What we have heard in the Old Testament reading from Exodus is tantamount to the story of Moses’ conversion, more accurately put as Moses’ “awakening”. As Paul Davis reminded us of last week, the story of Moses is a story of God’s promised presence among us, but it is also a story with twists and turns that often leave us breathless. Specifically, Moses was born into slavery in Egypt at a time when the Pharoah who didn’t know Joseph ruled in fear, to the extent that all male babies were to be killed at their birth: an effort at holocaust to reduce and control the burgeoning Hebrew population. But, again as Paul Davis recalled, God’s story trumped Pharoah’s script, and Moses was not only spared but ironically raised in Pharoah’s own house. But when we meet Moses today, he has been on the lam, having run away from an Egyptian murder indictment to the anonymity of the wilderness.
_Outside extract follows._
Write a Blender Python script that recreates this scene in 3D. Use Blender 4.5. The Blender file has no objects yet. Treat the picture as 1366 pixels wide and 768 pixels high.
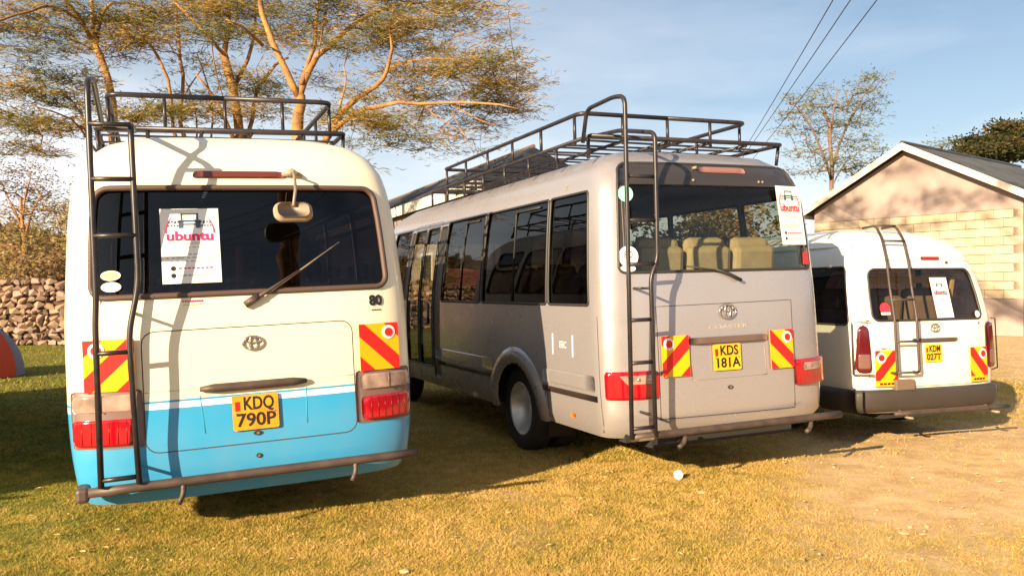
import bpy, bmesh, math, random
import numpy as np
from mathutils import Vector, Matrix, noise
R = math.radians
random.seed(7); RNG = np.random.default_rng(7)
sc = bpy.context.scene
COL = sc.collection

# ------------------------------------------------------------------ camera
CAM_H = 1.4403
cd = bpy.data.cameras.new('camera'); cam = bpy.data.objects.new('camera', cd); COL.objects.link(cam)
cam.location = (0, 0, CAM_H); cam.rotation_euler = (R(90) + 0.0061, 0, 0)
cd.sensor_fit = 'HORIZONTAL'; cd.sensor_width = 36; cd.lens = 36 * 1124 / 1366; cd.clip_end = 3000; cd.clip_start = .05
sc.camera = cam

# ------------------------------------------------------------------ light
SUN_EL, SUN_AZ = R(17.5), R(55.5)            # rays travel towards AZ (measured from +X)
sdir = Vector((math.cos(SUN_AZ) * math.cos(SUN_EL), math.sin(SUN_AZ) * math.cos(SUN_EL), -math.sin(SUN_EL)))
sl = bpy.data.lights.new('sun', 'SUN'); sun = bpy.data.objects.new('sun', sl); COL.objects.link(sun)
sl.energy = 5.0; sl.angle = R(.5); sl.color = (1.0, .78, .50)
sun.rotation_euler = sdir.to_track_quat('-Z', 'Y').to_euler()
wd = bpy.data.worlds.new('World'); sc.world = wd; wd.use_nodes = True
nt = wd.node_tree; nt.nodes.clear()
def wn(t, **k):
    n = nt.nodes.new(t)
    for a, b in k.items(): setattr(n, a, b)
    return n
sky = wn('ShaderNodeTexSky', sky_type='NISHITA', sun_disc=False)
sky.sun_elevation = SUN_EL
sky.sun_rotation = math.atan2(-sdir.x, -sdir.y)    # sun stands opposite the ray direction
sky.air_density = 1.0; sky.dust_density = 1.2; sky.ozone_density = 1.5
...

To say that Moses had a lot on his mind at this point is a clear understatement, which makes it all the more remarkable that his life was changed at the “Burning Bush”.
As the text informs us, the former Vice President of Pharoah’s Egypt was tending his father-in-law’s sheep in the Sinai barrens, when (most tellingly and ironically) he arrived at God’s mountain, Mt. Horeb. There, we are told, an “angel of the Lord appeared to him in a flame of fire out of a bush” – a bush that was burning but not being consumed. [Ex.3:2] The narrator continues by telling us that Moses paid attention to this clearly unexpected and possibly unnerving experience, not running away but inquiring, at least from curiosity. “I must turn aside and look at this great sight and see why the bush is not burned up.” Talking to himself for what reason?
Paying attention and being curious enough to show up is the point where Moses’ life changed. For when Moses showed up and confronted the burning bush, it was then that God spoke to him out of the bush, announced the relationship between the Holy One and this wandering Hebrew refugee and revealed how the Creator of heaven and earth saw Moses as a partner. Standing on what turned out to be holy ground, God called Moses by name (a most intimate experience) and set him to go to a deeper work – an astounding, unimaginable work on behalf of God and God’s people.
The point I am making is that when we feel that God’s call to us is hard to hear, hard to accept, hard to live with, specifically when God calls us to what we see in Jesus (namely, the cross), who among us does not wobble? But rather than run from this relationship and its call to be with God and represent God, we have the option to pay attention, show up, and go deeper.
And it may well be that in our willingness to go deeper into the connection with God in spite of our reticence, we will be in fact exercising a great faith because in paying attention, in showing up, and in a willingness to go deeper into the relationship with God, we join Moses and the Twelve and all the People of God in exploring and discovering what our souls (our deepest life) yearns to possess.
All of which is to say that God-in-Christ gives us what we need and cannot provide for ourselves. In response to paying attention, we are called to show up to say “thank you” for this gift, and then go deeper to share what we have received with those along the way.
And so, we at St. Philip’s dare to pay attention. We struggle at times to show up, but in daring to be present, we help one another to go deeper – deeper into an awareness of what connects us to God and to one another. Call it new life. Amen.